The couple who currently owned
DePiero's realized decades ago that selling produce alone couldn't
keep their operation afloat. So they kept expanding to include
more products and services. On top of their 40,000 sq. ft. offering
of fresh produce, they offer a deli, soup & salad bar, bakery,
butcher, a fish market, specialty hard to get grocery items
from around the world, plants, garden supplies, a location that
offers crafts, gifts, cards, and house wares. In addition to
these offerings, they offered on weekends hay rides, face painting,
and a bouncy castle. The days of DePiero's taking bus loads
of kids in from New York City and surrounding towns to provide
them a "farm" experience is gone.
In an interview with one of the
DePiero farm owners last week, he said something to the effect
that the profitability on selling fresh produce doesn't even
come close to paying the $20,000+/month electric bills. A local
town reporter noted tears in the owner's eyes as this week as
everything was auctioned off. Bakery equipment that they paid
$35K for, sold for around $6K. Farm tractors also at a fraction
of their original costs. DePiero's farm was sold to a developer
who is going to tear down their 100,000+ square foot facility
and put a even bigger boxed facility on what use to be the family
farm. In less than a year what you see above will be transformed
into a gigantic strip mall in the shape of a box and anchored
by two big box stores. Just what we Americans need. We need
our boxes (malls and strip malls) to look identical. This will
then make it less confusing for us as we feed our voracious
appetites..
Toy R Us was once considered a
big box store, until it got dwarfed by bigger boxed stores like
Costco, Walmart, and Target. But "big" is relative
right? The internet and our appetites have help fuel the construction
of even bigger boxes that make a 200,000 square foot big box
stores small in comparison.
But the Big Box store mentality
isn't localized to just to products and services. The same Big
Box strategy has carried over into where Americans go to worship.

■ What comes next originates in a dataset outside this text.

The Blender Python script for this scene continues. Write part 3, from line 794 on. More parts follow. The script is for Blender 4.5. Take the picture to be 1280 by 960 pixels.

For Americans that still attend church, many are now opting
for bigger box facility. Like big box stores that offer more
choices, many Americans also go to bigger boxed worship facilities
to take advantage of their larger offerings of services. After
all, worship is all about me right?
Just in the past where there once
as a local toy store in every town, there are/were multiple
churches in a given town. In some towns there is/was a church
every few blocks. But the same box craze mentality has help
put the smaller boxed worship facilities out of business. According
to a recent study, every year 4000 churches will close its doors
while only 1000 new churches will open. 4000 church closures
per year translates to 76 church closings per week! This disheartening
statistic and this stat includes the four weekends from Black
Friday to Christmas.
So let's all do our part in feeding
our box crazed culture. Let's order more stuff together. . I'll
bet what we order will come in a box.